++++ RECORDED INFORMATION
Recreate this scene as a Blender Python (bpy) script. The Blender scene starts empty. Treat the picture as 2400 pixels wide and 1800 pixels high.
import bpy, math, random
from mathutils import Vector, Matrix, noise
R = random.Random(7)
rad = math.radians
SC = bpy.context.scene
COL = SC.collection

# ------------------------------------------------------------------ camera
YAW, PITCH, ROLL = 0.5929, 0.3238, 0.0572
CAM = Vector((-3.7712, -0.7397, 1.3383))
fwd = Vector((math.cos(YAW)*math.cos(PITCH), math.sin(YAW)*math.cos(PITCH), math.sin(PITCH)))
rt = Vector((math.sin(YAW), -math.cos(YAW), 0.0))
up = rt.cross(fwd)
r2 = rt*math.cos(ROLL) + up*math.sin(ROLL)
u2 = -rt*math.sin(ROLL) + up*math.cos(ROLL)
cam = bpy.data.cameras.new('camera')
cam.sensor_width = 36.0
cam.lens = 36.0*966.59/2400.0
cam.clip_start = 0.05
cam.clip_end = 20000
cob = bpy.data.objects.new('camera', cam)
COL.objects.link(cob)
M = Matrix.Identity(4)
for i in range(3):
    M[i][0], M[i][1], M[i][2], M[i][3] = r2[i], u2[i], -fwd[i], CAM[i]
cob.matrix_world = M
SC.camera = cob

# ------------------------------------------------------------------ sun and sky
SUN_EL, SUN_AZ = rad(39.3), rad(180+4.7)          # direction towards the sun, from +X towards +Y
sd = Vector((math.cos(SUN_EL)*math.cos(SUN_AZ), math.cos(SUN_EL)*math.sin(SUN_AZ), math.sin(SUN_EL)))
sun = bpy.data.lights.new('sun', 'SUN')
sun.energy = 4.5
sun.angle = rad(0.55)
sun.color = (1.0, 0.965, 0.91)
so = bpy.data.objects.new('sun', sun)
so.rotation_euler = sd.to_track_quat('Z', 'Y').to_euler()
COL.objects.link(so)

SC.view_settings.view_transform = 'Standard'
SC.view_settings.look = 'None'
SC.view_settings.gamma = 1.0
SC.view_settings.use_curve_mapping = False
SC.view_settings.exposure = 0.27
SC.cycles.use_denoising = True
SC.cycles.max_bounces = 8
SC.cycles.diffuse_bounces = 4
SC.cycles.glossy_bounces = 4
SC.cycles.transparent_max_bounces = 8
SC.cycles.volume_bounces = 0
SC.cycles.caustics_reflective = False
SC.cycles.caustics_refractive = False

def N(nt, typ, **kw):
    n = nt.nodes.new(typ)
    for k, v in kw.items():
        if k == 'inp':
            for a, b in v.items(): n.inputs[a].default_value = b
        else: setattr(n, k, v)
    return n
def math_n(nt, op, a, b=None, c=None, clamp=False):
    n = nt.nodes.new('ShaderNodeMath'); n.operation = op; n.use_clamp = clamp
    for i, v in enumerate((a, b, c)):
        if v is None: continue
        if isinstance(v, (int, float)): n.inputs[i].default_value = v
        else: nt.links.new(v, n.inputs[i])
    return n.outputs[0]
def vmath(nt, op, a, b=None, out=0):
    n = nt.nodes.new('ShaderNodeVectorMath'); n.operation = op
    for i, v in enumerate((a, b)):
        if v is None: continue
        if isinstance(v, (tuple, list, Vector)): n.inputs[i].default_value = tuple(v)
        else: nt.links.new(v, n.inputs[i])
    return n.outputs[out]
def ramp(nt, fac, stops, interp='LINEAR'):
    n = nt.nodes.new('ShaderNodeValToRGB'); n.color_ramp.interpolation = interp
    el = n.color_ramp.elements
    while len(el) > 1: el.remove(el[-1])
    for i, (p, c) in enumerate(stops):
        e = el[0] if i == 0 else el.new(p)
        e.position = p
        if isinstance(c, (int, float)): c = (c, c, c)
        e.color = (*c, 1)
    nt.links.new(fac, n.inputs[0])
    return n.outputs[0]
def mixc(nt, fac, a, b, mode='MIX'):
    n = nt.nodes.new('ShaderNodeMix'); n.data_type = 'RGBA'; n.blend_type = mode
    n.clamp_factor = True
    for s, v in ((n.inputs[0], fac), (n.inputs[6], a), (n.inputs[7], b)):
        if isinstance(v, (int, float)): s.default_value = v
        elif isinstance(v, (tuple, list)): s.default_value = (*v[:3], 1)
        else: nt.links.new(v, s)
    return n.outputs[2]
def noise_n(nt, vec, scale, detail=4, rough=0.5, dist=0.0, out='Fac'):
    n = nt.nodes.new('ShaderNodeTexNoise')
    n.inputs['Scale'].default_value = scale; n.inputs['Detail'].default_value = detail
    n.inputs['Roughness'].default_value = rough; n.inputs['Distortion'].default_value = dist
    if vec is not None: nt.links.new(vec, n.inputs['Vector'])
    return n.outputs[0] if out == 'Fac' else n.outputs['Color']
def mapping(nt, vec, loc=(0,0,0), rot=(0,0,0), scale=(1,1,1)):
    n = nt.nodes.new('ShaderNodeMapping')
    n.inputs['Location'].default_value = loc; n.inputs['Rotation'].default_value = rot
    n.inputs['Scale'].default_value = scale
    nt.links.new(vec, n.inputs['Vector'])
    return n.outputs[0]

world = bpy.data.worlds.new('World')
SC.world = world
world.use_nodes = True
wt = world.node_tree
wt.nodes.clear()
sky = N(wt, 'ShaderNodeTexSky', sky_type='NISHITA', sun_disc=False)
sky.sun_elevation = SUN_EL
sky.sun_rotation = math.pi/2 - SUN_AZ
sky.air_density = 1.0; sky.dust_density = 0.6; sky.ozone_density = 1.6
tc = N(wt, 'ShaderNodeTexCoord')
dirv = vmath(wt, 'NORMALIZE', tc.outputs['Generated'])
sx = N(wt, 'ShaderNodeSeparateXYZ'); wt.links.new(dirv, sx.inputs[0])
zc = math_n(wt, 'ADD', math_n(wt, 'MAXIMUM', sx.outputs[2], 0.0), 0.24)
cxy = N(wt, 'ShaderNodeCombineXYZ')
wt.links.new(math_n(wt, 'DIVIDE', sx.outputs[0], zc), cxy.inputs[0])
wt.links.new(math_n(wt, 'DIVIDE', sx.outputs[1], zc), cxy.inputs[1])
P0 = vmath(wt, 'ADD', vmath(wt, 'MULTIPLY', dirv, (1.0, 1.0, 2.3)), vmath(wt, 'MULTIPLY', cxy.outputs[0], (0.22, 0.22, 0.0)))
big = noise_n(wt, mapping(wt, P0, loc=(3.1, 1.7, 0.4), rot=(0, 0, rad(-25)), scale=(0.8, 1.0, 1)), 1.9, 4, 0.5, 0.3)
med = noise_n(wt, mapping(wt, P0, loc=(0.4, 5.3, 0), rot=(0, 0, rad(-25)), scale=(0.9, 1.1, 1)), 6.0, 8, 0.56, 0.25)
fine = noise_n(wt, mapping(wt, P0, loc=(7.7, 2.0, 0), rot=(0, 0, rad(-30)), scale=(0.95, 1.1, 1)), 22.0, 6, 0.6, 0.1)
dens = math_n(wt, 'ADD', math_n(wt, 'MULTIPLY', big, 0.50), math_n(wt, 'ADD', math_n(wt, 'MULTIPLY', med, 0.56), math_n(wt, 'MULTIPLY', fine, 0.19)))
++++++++
--- TASK REQUIREMENTS ---
Everything from the first line above up to and including the line that contains "SC.camera = cob" should be printed exactly; please print only that.

--- RESULT OF THIS TASK ---
Recreate this scene as a Blender Python (bpy) script. The Blender scene starts empty. Treat the picture as 2400 pixels wide and 1800 pixels high.
import bpy, math, random
from mathutils import Vector, Matrix, noise
R = random.Random(7)
rad = math.radians
SC = bpy.context.scene
COL = SC.collection

# ------------------------------------------------------------------ camera
YAW, PITCH, ROLL = 0.5929, 0.3238, 0.0572
CAM = Vector((-3.7712, -0.7397, 1.3383))
fwd = Vector((math.cos(YAW)*math.cos(PITCH), math.sin(YAW)*math.cos(PITCH), math.sin(PITCH)))
rt = Vector((math.sin(YAW), -math.cos(YAW), 0.0))
up = rt.cross(fwd)
r2 = rt*math.cos(ROLL) + up*math.sin(ROLL)
u2 = -rt*math.sin(ROLL) + up*math.cos(ROLL)
cam = bpy.data.cameras.new('camera')
cam.sensor_width = 36.0
cam.lens = 36.0*966.59/2400.0
cam.clip_start = 0.05
cam.clip_end = 20000
cob = bpy.data.objects.new('camera', cam)
COL.objects.link(cob)
M = Matrix.Identity(4)
for i in range(3):
    M[i][0], M[i][1], M[i][2], M[i][3] = r2[i], u2[i], -fwd[i], CAM[i]
cob.matrix_world = M
SC.camera = cob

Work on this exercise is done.